To prepare for this activity the teacher should select an age appropriate poem of eight to ten lines and print each line of the poem on an individual sentence strip. To begin the activity with students the teacher should select eight to ten students to receive a poetry line sentence strip. These students should position themselves in an open area of the classroom and remaining students should form a circle around them in a Fishbowl configuration. Each student holding a sentence strip should read aloud its line of poetry and offer, if possible, a restatement of its meaning. Any student in the outer circle may also offer suggestions regarding the meaning of the line. Once each student has shared his/her line and its meaning has been suggested, students in the outer circle may direct students in the inner circle to place themselves to show the correct order of lines in the poem. Once the correct order has been set, a student should read aloud the entire poem. Next students and teacher should discuss the meaning of the complete poem with attention given to whether or not the suggested line meanings change when the complete poem is considered.


Once the teacher has instructed students about the difference between the poet and the speaker of the poem, students should be able to read and complete the following chart independently. The teacher should provide students with an age appropriate poem that they will read silently. A suggestion: lyric poetry works well with this activity. Once students have read the poem they may complete the chart individually, with a partner, or with a small group.

Speaker Identification Text Source
Cultural Background  
Other Text Specific Identifiers  

The teacher and students should discuss answers to verify correctness. The same activity can be completed with small groups of students reading different poems.


The teacher will select a variety of age appropriate poems and compose paraphrases of each poem for student instruction. The teacher will read aloud a selected poem and then read aloud the accompanying paraphrase. Then teacher and students will discuss how the paraphrase is different from the original poem, how it is the same, and how a paraphrase helps one construct their own meaning of a text. Next, the teacher will give the remaining poems to students and have them match the remaining paraphrases to the original text. Finally students should be given a final poem that they will read silently and then paraphrase orally or in written form.

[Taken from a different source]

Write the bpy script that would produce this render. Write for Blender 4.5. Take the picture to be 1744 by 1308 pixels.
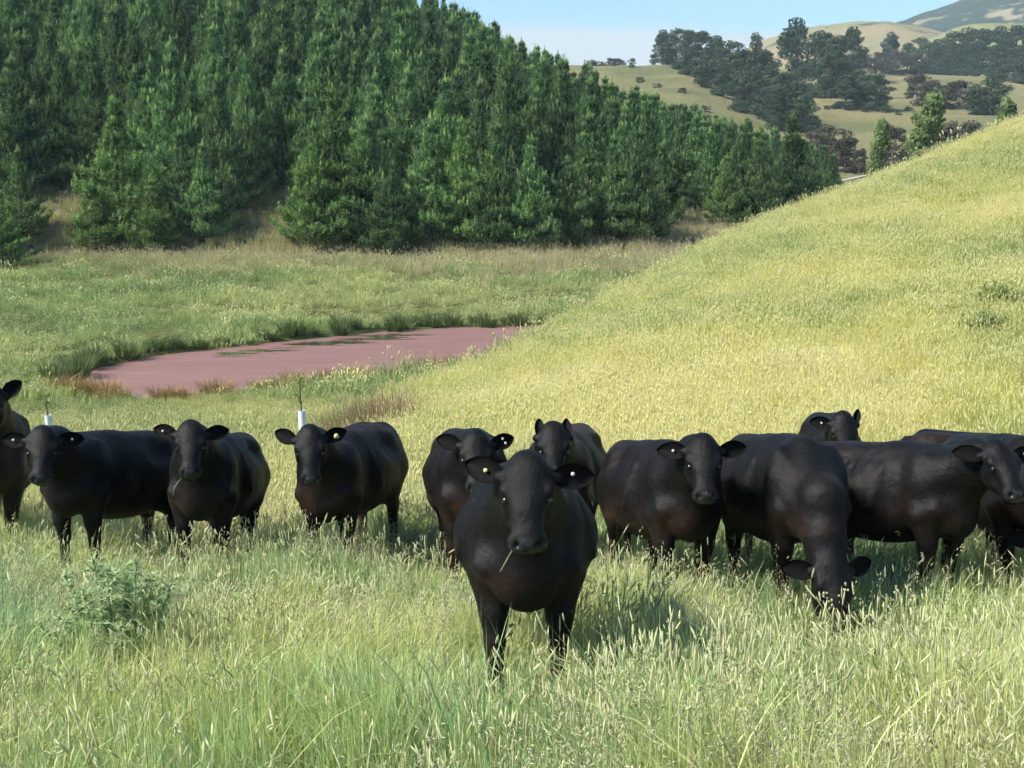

To help students distinguish the speaker of the poem from the poet, the teacher should review the role of the narrator in prose. Once students understand the role of the narrator in prose, they can transfer that information to a piece of narrative poetry. First students should read an age appropriate narrative poem. Next, students should identify the point of view of the speaker of the poem as first person (a character in the poem), third person (a character not in the poem who observes and then reports actions within the poem), third person limited (a character not in the poem but with insight into the thoughts of a single character in the poem), or third person omniscient (a character not in the poem but with insight into the thoughts of all the characters in the poem). Through discussion, students should come to understand that the speaker of the poem like a narrator in prose is a creation of the poet. Finally students should be able to identify characteristics of the speaker of the poem. An extension of this activity would require students to select another character in the narrative poem to serve as the speaker and discuss how the poem would change were the speaker to change.


Students will read an age appropriate poem. After reading the poem the teacher will provide students with an accompanying text related to the poem: brief biography of the poet, information about the poem's time period, information about any poetry feature, etc…Students will read that text for further information. Prior to giving students the accompanying text, the teacher will have extracted particular words and phrases from that text and recorded them on slips of paper, note cards, etc…Next, students will be placed in small groups; each group will be given a set of the extracted words and phrases. The group of students will be instructed to construct a poem from those words and phrases that will mirror the importance of the information in the prose passage. Students may use a combination of long and short lines, single word lines, repetition of words, etc…to emphasize the importance of word placement in poetry. When each poem has been organized, each group will present the poem to the class and explain the significance of the word placement.